Things I discovered today from knocking on neighbors’ doors after the Buffalo Blizzard:

  • An elderly neighbor, who had an electric stove (but no electricity) had no way of heating up the food she had stored.
  • Two neighbors had no way of communicating (in case of serious emergency) because their phones died (and they were completely snowed in their houses).
  • A really unlucky neighbor’s window got smashed in early into the blizzard (from a patio pole that came loose from wind gusts)—causing blizzard like conditions to scream into her living room of her unpowered house.

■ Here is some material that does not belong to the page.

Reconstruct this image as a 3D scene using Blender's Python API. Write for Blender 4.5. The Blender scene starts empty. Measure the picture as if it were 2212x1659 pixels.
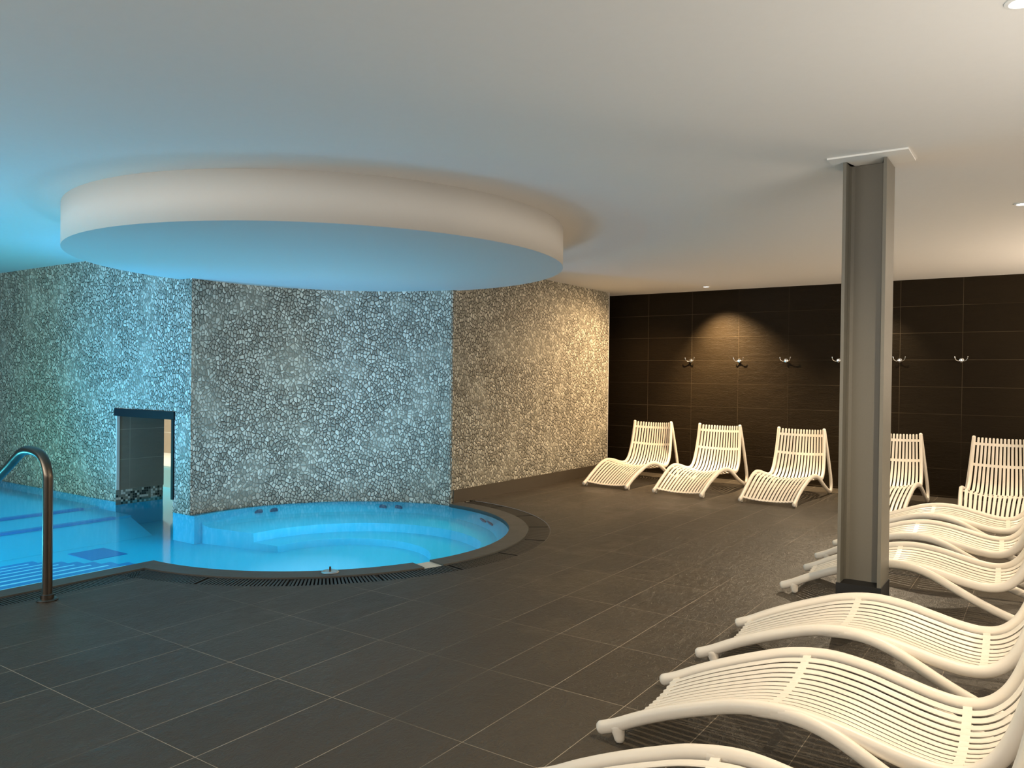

I share this, not to share how helpful I was in helping solve these problems, but as a reminder that sometimes, the people who need the most help are the ones who have the most trouble asking.

The elderly neighbor wasn’t gonna trudge through the snow knocking on doors to ask for help—and the neighbor whose window got smashed in was so barricaded with snow that she couldn’t even open her front door without risking it breaking from bowing.

This goes for the people in everyday weather situations just as much as it does for people in the midst of a post-blizzard reality.

If you can find it in yourself to take the initiative, offer help proactively, and make it a regular selfless practice of asking something as simple as: “Hey! Is there anything I can do to help you?”—I imagine you’ll make a profound impact in the lives of some really grateful, humble-hearted people.